> WHAT THIS TASK INVOLVES
In the listing below, find the line with "return Vector((t *", then repeat exactly every line from the top through that one.

> PROVIDED DATA
(begin)
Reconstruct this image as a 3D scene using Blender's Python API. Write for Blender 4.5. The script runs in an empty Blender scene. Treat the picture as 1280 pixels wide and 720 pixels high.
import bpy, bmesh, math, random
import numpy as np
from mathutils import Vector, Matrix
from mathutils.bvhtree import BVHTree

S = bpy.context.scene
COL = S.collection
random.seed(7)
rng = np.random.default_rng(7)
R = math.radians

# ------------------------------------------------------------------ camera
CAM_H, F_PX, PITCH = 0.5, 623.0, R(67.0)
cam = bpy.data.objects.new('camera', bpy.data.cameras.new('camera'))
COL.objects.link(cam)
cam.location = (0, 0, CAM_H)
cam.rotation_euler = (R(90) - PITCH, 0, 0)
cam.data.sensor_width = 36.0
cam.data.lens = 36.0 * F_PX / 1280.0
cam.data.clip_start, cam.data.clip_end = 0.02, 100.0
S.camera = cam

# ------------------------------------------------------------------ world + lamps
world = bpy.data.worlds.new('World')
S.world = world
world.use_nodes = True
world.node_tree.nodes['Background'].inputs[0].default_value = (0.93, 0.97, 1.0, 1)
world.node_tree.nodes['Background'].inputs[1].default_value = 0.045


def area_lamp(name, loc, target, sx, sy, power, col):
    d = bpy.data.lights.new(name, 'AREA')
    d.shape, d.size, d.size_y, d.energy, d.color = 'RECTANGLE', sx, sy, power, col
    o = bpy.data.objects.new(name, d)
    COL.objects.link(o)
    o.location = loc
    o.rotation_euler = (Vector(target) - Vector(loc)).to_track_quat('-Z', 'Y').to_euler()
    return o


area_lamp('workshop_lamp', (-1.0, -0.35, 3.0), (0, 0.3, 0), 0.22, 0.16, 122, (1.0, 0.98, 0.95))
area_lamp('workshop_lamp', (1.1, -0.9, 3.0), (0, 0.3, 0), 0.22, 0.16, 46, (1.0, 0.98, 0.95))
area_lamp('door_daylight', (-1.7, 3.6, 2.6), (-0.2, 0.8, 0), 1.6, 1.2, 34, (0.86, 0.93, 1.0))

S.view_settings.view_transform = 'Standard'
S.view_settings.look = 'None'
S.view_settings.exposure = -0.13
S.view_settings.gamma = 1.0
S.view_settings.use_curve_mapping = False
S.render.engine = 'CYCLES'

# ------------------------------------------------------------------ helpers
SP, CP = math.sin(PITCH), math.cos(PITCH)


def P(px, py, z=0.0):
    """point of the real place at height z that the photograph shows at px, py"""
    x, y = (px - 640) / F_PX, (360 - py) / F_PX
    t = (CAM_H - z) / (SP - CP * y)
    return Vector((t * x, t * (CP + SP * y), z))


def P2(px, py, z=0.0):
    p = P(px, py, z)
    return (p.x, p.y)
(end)
> FULL RESPONSE
Reconstruct this image as a 3D scene using Blender's Python API. Write for Blender 4.5. The script runs in an empty Blender scene. Treat the picture as 1280 pixels wide and 720 pixels high.
import bpy, bmesh, math, random
import numpy as np
from mathutils import Vector, Matrix
from mathutils.bvhtree import BVHTree

S = bpy.context.scene
COL = S.collection
random.seed(7)
rng = np.random.default_rng(7)
R = math.radians

# ------------------------------------------------------------------ camera
CAM_H, F_PX, PITCH = 0.5, 623.0, R(67.0)
cam = bpy.data.objects.new('camera', bpy.data.cameras.new('camera'))
COL.objects.link(cam)
cam.location = (0, 0, CAM_H)
cam.rotation_euler = (R(90) - PITCH, 0, 0)
cam.data.sensor_width = 36.0
cam.data.lens = 36.0 * F_PX / 1280.0
cam.data.clip_start, cam.data.clip_end = 0.02, 100.0
S.camera = cam

# ------------------------------------------------------------------ world + lamps
world = bpy.data.worlds.new('World')
S.world = world
world.use_nodes = True
world.node_tree.nodes['Background'].inputs[0].default_value = (0.93, 0.97, 1.0, 1)
world.node_tree.nodes['Background'].inputs[1].default_value = 0.045


def area_lamp(name, loc, target, sx, sy, power, col):
    d = bpy.data.lights.new(name, 'AREA')
    d.shape, d.size, d.size_y, d.energy, d.color = 'RECTANGLE', sx, sy, power, col
    o = bpy.data.objects.new(name, d)
    COL.objects.link(o)
    o.location = loc
    o.rotation_euler = (Vector(target) - Vector(loc)).to_track_quat('-Z', 'Y').to_euler()
    return o


area_lamp('workshop_lamp', (-1.0, -0.35, 3.0), (0, 0.3, 0), 0.22, 0.16, 122, (1.0, 0.98, 0.95))
area_lamp('workshop_lamp', (1.1, -0.9, 3.0), (0, 0.3, 0), 0.22, 0.16, 46, (1.0, 0.98, 0.95))
area_lamp('door_daylight', (-1.7, 3.6, 2.6), (-0.2, 0.8, 0), 1.6, 1.2, 34, (0.86, 0.93, 1.0))

S.view_settings.view_transform = 'Standard'
S.view_settings.look = 'None'
S.view_settings.exposure = -0.13
S.view_settings.gamma = 1.0
S.view_settings.use_curve_mapping = False
S.render.engine = 'CYCLES'

# ------------------------------------------------------------------ helpers
SP, CP = math.sin(PITCH), math.cos(PITCH)


def P(px, py, z=0.0):
    """point of the real place at height z that the photograph shows at px, py"""
    x, y = (px - 640) / F_PX, (360 - py) / F_PX
    t = (CAM_H - z) / (SP - CP * y)
    return Vector((t * x, t * (CP + SP * y), z))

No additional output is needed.